Upon his death, his widow, Caldonia, gripped by grief, cannot maintain order on the plantation and the internal social order breaks down.

The narrative alternates between the time of Townsend’s death and the events that unfold afterwards. It chronicles the lives of those living on and around the plantation in pre-civil war Virgina and gives insight into the complexity of human relationships that result form slavery.

The Known Worldhas garnered rave reviews around the world with critics comparing it favourably to the work of Toni Morrisson and William Faulkner.

Jones previously won the PEN/Hemingway Award and was a finalist for the US National Book Award for his debut collection of stories, Lost in the City.

The Known World, his first novel, won the 2004 Pulitzer Prize for Fiction. The International Impac Dublin Literary Award is the largest prize of its kind, with a first prize of €100,000.

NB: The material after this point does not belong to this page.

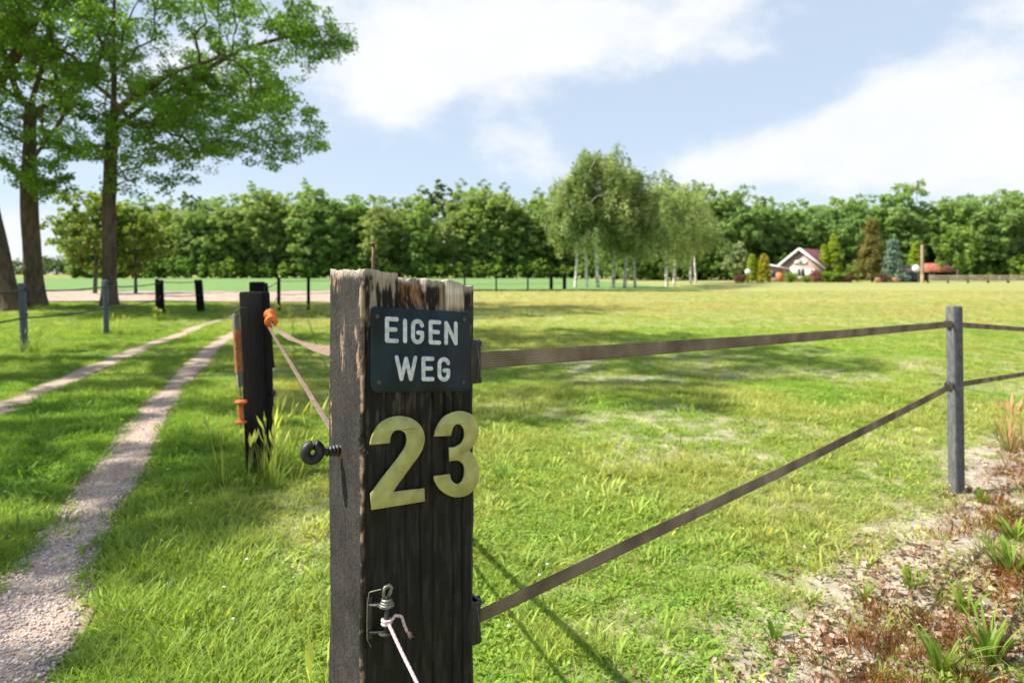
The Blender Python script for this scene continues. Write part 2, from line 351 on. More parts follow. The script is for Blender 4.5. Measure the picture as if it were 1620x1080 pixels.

It is considered the most international of major prizes as judges consider any works translated into English. Previous winners have come from Turkey, Morrocco, Spain, France, Germany, Canada Australia and Britain.

Impac Dublin award co-ordinator, Linda Fitzgerald, said the international flavour to the prize should be noted on its tenth anniversary: "It's not quite at the speed of Phileas Fogg, but we've been around the world in ten years," she said.

This year's shortlist did not include elligible works by some of the giants of the literary world, such as JM Coetzee, Gunther Grass and Margaret Attwood although Jones victory was not considered a suprise.

The other shortlisted authors were: South Africans Damon Galgut and Diane Awerbuck, Douglas Glover and Frances Itani from Canada, Dutch writer Arnon Grunberg, Norwegian Lars Saabye Christensen's, Germany’s Christoph Hein, American Jonathan Lethem and Shirley Hazzrad from Australia.

Jones is the first American to win the award.